Il lavoro nobilita l’uomo, gli offre uno scopo, una posizione, anche una visione del mondo se vogliamo. Questo certo nel migliore dei casi. Sappiamo bene come in realtà si finisca spesso a fare un lavoro anonimo, senza prospettive, scivolando nell’abbrutimento, nella noia e nell’anonimia. Comunque, il lavoro nobilita l’uomo. Tenuto come vero lo è anche per chi svolge lavori particolari in ambienti particolari. Sembrano esserne convinti anche il regista Alberto Genovese e lo sceneggiatore Mattia De Pascali; i quali con il loro film d’animazione Resurrection Corporation danno la loro personale versione di tale motto attraverso una storia ambientata tra impresari funebri, scienziati pazzi e apparentemente brillanti imprenditori capitani di industrie create dal nulla.
Rimanendo in tema di motti popolari: “Via il dente, via il dolore”; e dunque via subito le note dolenti. L’animazione è davvero ad un livello poco più che amatoriale anche se nella figura dei vari personaggi si può intravvedere qualcosa dello stile grafico di South Park, ma è davvero poco più che una suggestione.

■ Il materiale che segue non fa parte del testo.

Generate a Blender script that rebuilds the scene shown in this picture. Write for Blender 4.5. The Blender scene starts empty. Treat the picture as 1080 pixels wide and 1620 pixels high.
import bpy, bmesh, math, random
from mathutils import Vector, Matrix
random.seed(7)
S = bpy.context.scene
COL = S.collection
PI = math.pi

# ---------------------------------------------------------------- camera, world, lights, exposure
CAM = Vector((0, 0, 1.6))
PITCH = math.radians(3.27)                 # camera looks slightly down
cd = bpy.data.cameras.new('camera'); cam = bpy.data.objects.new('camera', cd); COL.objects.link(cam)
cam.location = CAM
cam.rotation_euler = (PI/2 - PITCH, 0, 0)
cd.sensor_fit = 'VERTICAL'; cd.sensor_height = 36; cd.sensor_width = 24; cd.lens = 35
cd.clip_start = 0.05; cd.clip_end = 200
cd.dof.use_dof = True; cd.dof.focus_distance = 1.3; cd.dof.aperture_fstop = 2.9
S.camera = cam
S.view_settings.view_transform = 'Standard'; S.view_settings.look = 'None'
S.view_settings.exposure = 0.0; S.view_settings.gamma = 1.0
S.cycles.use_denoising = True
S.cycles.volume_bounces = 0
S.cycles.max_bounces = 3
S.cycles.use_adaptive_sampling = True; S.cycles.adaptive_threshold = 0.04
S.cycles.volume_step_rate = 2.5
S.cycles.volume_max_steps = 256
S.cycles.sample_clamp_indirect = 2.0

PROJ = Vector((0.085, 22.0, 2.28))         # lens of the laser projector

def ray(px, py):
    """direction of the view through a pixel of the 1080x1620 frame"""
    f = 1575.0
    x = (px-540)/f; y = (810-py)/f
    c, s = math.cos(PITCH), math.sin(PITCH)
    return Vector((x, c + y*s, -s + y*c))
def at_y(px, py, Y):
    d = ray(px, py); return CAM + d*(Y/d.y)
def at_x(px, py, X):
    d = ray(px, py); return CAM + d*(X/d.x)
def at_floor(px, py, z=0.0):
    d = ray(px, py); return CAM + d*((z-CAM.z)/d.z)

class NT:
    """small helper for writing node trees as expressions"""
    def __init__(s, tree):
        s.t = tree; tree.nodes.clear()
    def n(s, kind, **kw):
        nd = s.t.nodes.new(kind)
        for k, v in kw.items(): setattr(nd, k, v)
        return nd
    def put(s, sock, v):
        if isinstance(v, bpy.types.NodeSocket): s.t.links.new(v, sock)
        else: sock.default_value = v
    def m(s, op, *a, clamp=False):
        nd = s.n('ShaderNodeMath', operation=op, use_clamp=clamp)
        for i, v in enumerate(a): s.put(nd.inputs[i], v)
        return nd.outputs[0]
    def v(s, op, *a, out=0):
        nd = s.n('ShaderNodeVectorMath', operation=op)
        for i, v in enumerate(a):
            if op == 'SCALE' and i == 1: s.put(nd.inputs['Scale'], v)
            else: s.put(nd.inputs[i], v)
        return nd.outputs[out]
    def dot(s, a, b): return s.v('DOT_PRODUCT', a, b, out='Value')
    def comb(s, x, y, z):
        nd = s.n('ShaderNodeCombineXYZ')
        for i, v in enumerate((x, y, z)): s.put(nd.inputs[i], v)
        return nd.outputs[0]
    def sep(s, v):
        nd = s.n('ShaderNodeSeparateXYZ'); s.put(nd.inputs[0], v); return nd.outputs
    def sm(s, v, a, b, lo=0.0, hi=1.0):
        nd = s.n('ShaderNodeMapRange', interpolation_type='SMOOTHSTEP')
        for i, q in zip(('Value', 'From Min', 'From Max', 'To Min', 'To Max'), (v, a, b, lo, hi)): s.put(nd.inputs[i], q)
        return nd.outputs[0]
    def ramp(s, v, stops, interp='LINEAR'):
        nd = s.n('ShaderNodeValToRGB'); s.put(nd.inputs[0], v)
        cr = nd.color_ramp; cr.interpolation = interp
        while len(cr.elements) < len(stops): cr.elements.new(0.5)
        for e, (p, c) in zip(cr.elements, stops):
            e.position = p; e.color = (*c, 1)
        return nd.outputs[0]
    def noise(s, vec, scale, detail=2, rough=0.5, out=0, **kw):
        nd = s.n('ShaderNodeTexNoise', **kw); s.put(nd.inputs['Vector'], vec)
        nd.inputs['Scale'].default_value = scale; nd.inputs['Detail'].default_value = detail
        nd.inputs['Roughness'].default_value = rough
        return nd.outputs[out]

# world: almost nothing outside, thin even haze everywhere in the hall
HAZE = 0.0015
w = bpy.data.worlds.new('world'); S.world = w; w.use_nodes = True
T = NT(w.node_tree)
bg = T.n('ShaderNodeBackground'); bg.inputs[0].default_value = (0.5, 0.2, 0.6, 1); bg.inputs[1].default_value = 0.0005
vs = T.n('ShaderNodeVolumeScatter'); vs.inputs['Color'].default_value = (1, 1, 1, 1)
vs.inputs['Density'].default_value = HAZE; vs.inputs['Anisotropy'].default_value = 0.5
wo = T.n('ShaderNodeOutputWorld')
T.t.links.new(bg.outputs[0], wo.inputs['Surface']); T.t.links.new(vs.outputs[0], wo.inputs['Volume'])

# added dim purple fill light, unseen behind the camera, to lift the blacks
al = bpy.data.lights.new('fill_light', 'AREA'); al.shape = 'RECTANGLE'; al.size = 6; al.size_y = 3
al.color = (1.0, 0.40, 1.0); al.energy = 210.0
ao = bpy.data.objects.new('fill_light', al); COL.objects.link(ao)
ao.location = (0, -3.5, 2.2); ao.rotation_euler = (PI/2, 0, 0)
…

Anche la struttura stessa della narrazione non appare completamente coerente e risulta un poco dinoccolata nel suo svolgersi, ma qui si può scusare dando fede alle parole del regista secondo il quale la lavorazione è durata anni, probabilmente intervallandosi anche per periodi più o meno lunghi.
Appare chiaro, dunque, come le note migliori della pellicola non risiedano nel lato più squisitamente tecnico. L’elemento forse di maggiore interesse sembra essere il salace e sottile tono parodistico che si evince soprattutto nella prosopopea dei personaggi che si prendono molto sul serio. In un habitus che cita e mescola in maniera colta l’espressionismo tedesco e in particolare Il Gabinetto del Dottor Caligari con il romanzo gotico, e si tratta di un riferimento molto forte, si mettono in burla gli elementi, le atmosfere e i personaggi di quelle pellicole e di quei libri abbassandoli al livello di una prosaica realtà che tutti, purtroppo, ben conosciamo e con la quale abbiamo a che fare: il lavoro, le sue difficoltà che invariabilmente si ripercuotono sulla vita privata e ciò che vi è collegato e che ne consegue. Il tutto in un modo che per la cornice del film ci riporta all’ambito del b-movie e della letteratura pulp, mentre per il nocciolo ci riporta a certo cinema americano di commedia intelligente ed originale. In particolare riporta alla mente il lavoro  del 2007 brillante autore Judd Apatow e del film da lui scritto Walk Hard – La vita di Dewey Cox, il quale operava lo stesso discorso parodistico però diretto verso certo cinema hollywoodiano.
Una pellicola, dunque, non pienamente riuscita ma con spunti interessanti ed è un vero peccato, soprattutto per l’animazione di basso livello, perché testimonia di due autori talentuosi che certo meriterebbero di lavorare in condizione che meglio li sosterrebbero nel mettere in opera le loro idee ad un livello più alto.